Use the Principle of Mathematical Induction to prove that $\cos \theta \cos 2 \theta \cos 2^{2} \theta \ldots \cos 2^{n-1} \theta = \frac{\sin 2^{n} \theta}{2^{n} \sin \theta}$ for all $n \in N$.

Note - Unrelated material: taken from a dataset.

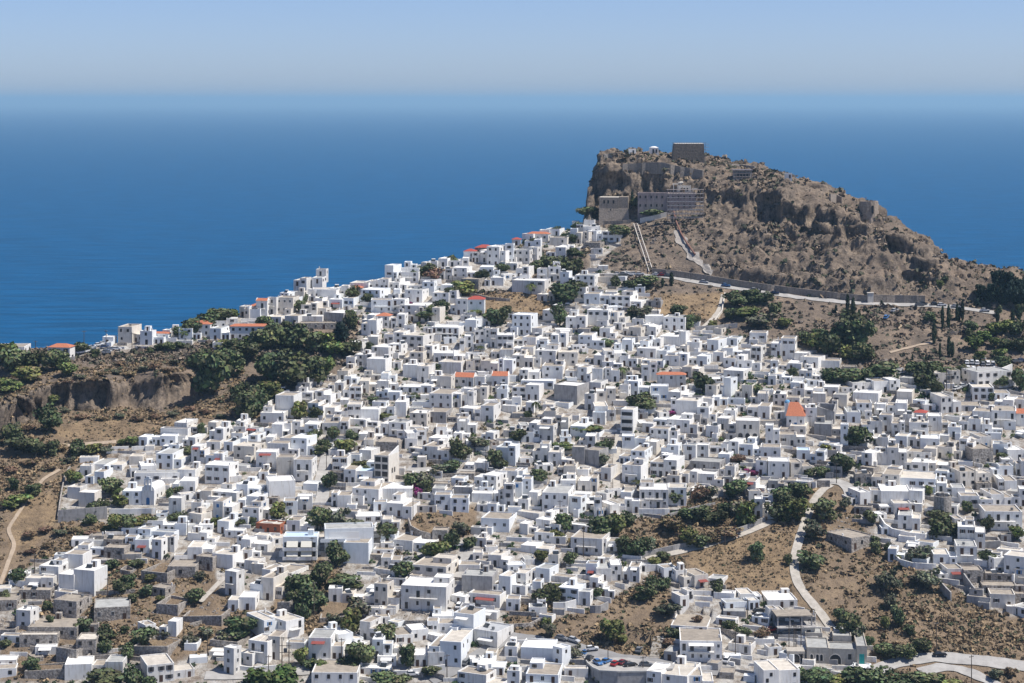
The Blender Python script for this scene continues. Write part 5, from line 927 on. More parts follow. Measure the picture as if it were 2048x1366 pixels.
def trunk(name, h, r, limbs, seed, top=.5):
    q = random.Random(seed); b = MB(); b.bar((0,0,-.12), (.02,0,h), (r, r*.6), 0, 6)
    for i in range(limbs): a = i*2.4+q.random(); b.bar((.02,0,h*.9), (top*.5*math.cos(a), top*.5*math.sin(a), h+top*.5), (r*.5, r*.15), 0, 4)
    return b.mesh(name, M['bark'])
G1, G2, G3 = (.085,.103,.05), (.12,.14,.05), (.11,.115,.075)
KIND = {}
KIND['b'] = ('broadleaf_tree','dark green bushy tree',[(crown('crown', lobes_round(s), 900, .050, G1, .35, s), trunk('trunk', .35, .035, 4, s)) for s in (1,2,3,4,5)], 1)
KIND['l'] = ('broadleaf_tree','light green bushy tree',[(crown('crown', lobes_round(s), 900, .050, G2, .35, s), trunk('trunk', .35, .035, 4, s)) for s in (6,7,8)], 1)
KIND['o'] = ('olive_tree','loose olive-grey tree',[(crown('crown', lobes_round(s, 7, .38, .8, .14, .22, .34), 620, .046, G3, .3, s, shell=.4), trunk('trunk', .42, .035, 5, s)) for s in (9,10,11)], 1)
KIND['c'] = ('cypress_tree','slender dark cypress',[(crown('crown', [(0,0,.06+.88*t,.5*max(.12, math.sin(math.pi*min(1,(1-t)*.75+.12))**.8)*.85,.10) for t in np.linspace(0,1,12)], 560, .05, (.035,.052,.03), .3, s), trunk('trunk', .3, .05, 0, s)) for s in (12,13)], .28)
KIND['p'] = ('pine_tree','rounded yellow-green pine',[(crown('crown', lobes_round(s, 8, .55, .82, .16, .24, .32), 800, .045, (.075,.10,.03), .3, s), trunk('trunk', .55, .03, 5, s)) for s in (14,15)], 1)
KIND['d'] = ('pine_tree','tall blackish-green pine',[(crown('crown', lobes_round(s, 9, .25, .9, .14, .24, .26), 900, .045, (.03,.047,.036), .25, s), trunk('trunk', .5, .03, 4, s)) for s in (16,17)], 1)
KIND['s'] = ('dry_bush','rusty brown dry bush',[(crown('crown', lobes_round(s, 8, .25, .7, .18, .28, .3), 700, .045, (.165,.122,.072), .25, s, shell=.35), trunk('trunk', .3, .03, 6, s)) for s in (18,19)], 1)
KIND['m'] = ('bougainvillea','magenta flowering bougainvillea',[(crown('crown', lobes_round(20, 8, .3, .7, .18, .28, .3), 600, .06, (.20,.04,.10), .4, 20), trunk('trunk', .3, .03, 6, 20))], 1)
KIND['h'] = ('hedge','low green hedge',[(crown('crown', [(x,q,.42,.22,.45) for x in np.linspace(-.36,.36,6) for q in (-.12,.12)], 900, .05, (.06,.085,.028), .4, s), trunk('trunk', .25, .02, 3, s)) for s in (21,)], 1)
def palm(seed):
    q = np.random.RandomState(seed); V = []; Fc = []; C = []
    for i in range(26):
        a = i*2.4; up = q.uniform(-.25,.9); n = 5; pts = []
        for j in range(n+1):
            t = j/n; pts.append(np.array([math.cos(a)*t*.5*(1-.1*up), math.sin(a)*t*.5*(1-.1*up), .72+up*.30*t-.38*t*t]))
        w = np.array([-math.sin(a), math.cos(a), 0])*.045
        for j in range(n):
            k = len(V); u0, u1 = math.sin(math.pi*(j/n*.85+.1)), math.sin(math.pi*((j+1)/n*.85+.1))
            V += [pts[j]-w*u0, pts[j]+w*u0, pts[j+1]+w*u1, pts[j+1]-w*u1]; Fc.append((k,k+1,k+2,k+3)); C += [np.array((.06,.075,.025))*q.uniform(.6,1.4)]*4
    me = fast_mesh('crown', np.array(V), np.array(Fc), [M['leaf']]); set_attr(me, 'tint', np.array(C)); return me
KIND['q'] = ('palm_tree','palm tree with a spread of fronds',[(palm(22), trunk('trunk', .72, .035, 0, 22))], 1)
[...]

(A) $P(n): \cos \theta \cdot \cos 2 \theta \cdot \cos 2^{2} \theta \ldots \cos 2^{n-1} \theta = \frac{\sin 2^{n} \theta}{2^{n} \sin \theta}, \quad \forall n \in N$
For $n=1$,$L.H.S. = \cos \theta$
$R.H.S. = \frac{\sin 2 \theta}{2 \sin \theta} = \frac{2 \sin \theta \cos \theta}{2 \sin \theta} = \cos \theta$
$\therefore L.H.S. = R.H.S.$
$\therefore P(1)$ is true.
Assume that $P(k)$ is true for some $k \in N$,i.e.,$\cos \theta \cdot \cos 2 \theta \cdot \cos 2^{2} \theta \ldots \cos 2^{k-1} \theta = \frac{\sin 2^{k} \theta}{2^{k} \sin \theta} \quad (i)$
For $n=k+1$,we need to prove $P(k+1): \cos \theta \cdot \cos 2 \theta \ldots \cos 2^{k-1} \theta \cdot \cos 2^{k} \theta = \frac{\sin 2^{k+1} \theta}{2^{k+1} \sin \theta}$
$L.H.S. = \left( \frac{\sin 2^{k} \theta}{2^{k} \sin \theta} \right) \cdot \cos 2^{k} \theta \quad (\text{using } (i))$
$= \frac{2 \sin 2^{k} \theta \cos 2^{k} \theta}{2 \cdot 2^{k} \sin \theta} = \frac{\sin 2(2^{k} \theta)}{2^{k+1} \sin \theta} = \frac{\sin 2^{k+1} \theta}{2^{k+1} \sin \theta}$
$\therefore P(k+1)$ is true.
Hence,by the principle of mathematical induction,$P(n)$ is true for all $n \in N$.